Another interesting tool for these Esper Decks is Siphon Insight. While I haven’t loved the card in the abstract, an additional meaningful spell that can be played from your graveyard after Hullbreaker Horror comes down has a lot of appeal right now. And I realize it’s a little silly to suggest you can use this card to reduce your opponents’ Hullbreakers by stealing them, but… you can. And Hullbreaker is going to decide so many games that it just might matter.

The kind of simultaneous proactivity and defense Hullbreaker Horror provides is exactly what traditional control has been missing in the Epiphany era, and it makes the idea of tuning these strategies seem worthwhile again. “Tuning” is a very purposeful word choice here, as that’s what these two decks are going to be all about. Even the decision regarding which base to use will come down to expected metagame, and individual card choice is a whole other can of worms.
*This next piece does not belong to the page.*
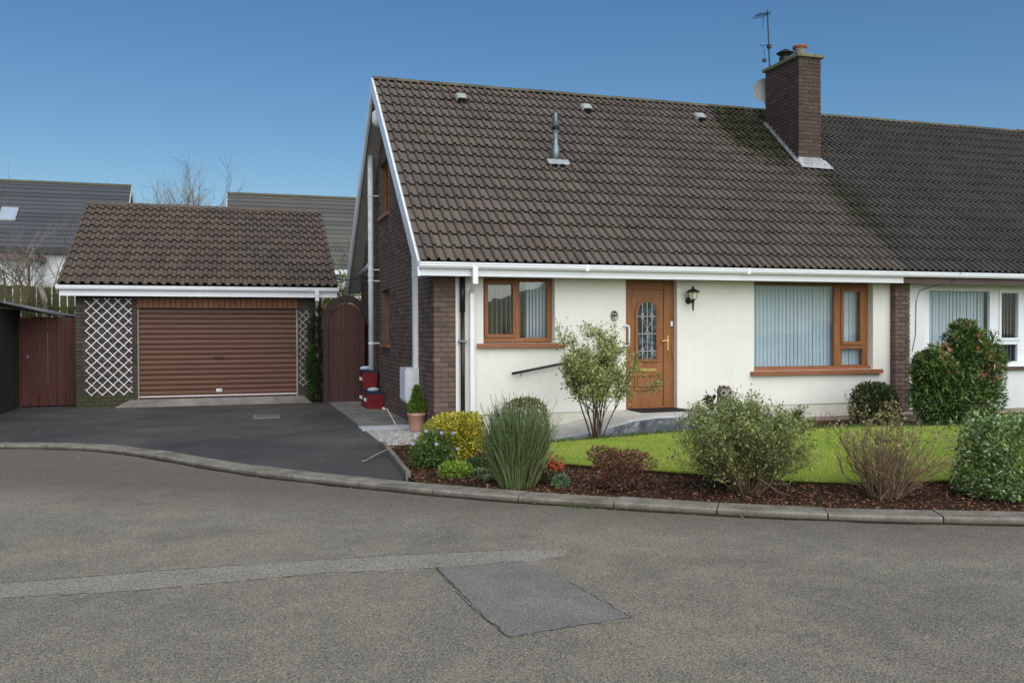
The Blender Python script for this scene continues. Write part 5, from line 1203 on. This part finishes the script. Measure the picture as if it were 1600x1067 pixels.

Use these as starting points, but don’t be afraid to shift numbers to get edges against your expected opponents.


Finally, we close out with the most distinctive of my lists today, but it’s designed to show just how far I expect Hullbreaker Horror’s slimy claws to reach into the format. There’s no reason Hullbreaker Horror needs to be in this deck, but there’s also no reason for it not to be. It leverages the many cheap spells you have, is a great place to use your Treasures from Deadly Dispute and Shambling Ghast, and is going to be found reliably with all of your card draw.

Meanwhile, in the background you just have all of the usual Dimir sacrifice stuff going on, backed up by plenty of blue disruption. This deck, as built, plays a little soft to aggro, and I wouldn’t mind a version that just played more removal and Crippling Fear maindeck over the blue disruption. Despite creature density, you have a lot of Zombies and a few x/4s as well, making Crippling Fear less of a liability than you’d expect. Additional Fell Stingers could also help smooth out games against the big bodies of Mono-Green Aggro❄.

I’m now entirely Hullbreaker Horror-focused when it comes to Innistrad: Crimson Vow Standard. When I predicted a long reign for Alrund’s Epiphany’s dominance over Standard, it was because I was assuming that Magic cards would be adhering to reasonable power levels and degrees of interactivity. Hullbreaker Horror does not. It can’t be countered. It has flash. It can return itself to your hand. It resets your opponent’s battlefield. It prevents them from casting spells. And it’s just freaking huge.

If we’re going to have cards like this exist in Standard, it’d be a really good idea to always have a Cranial Extraction effect in the format, because traditional rules of Magic don’t apply to Hullbreaker Horror once it’s castable. Shockingly, I’m back to “play it until they take it away from you”… or make something even more ridiculous, I guess.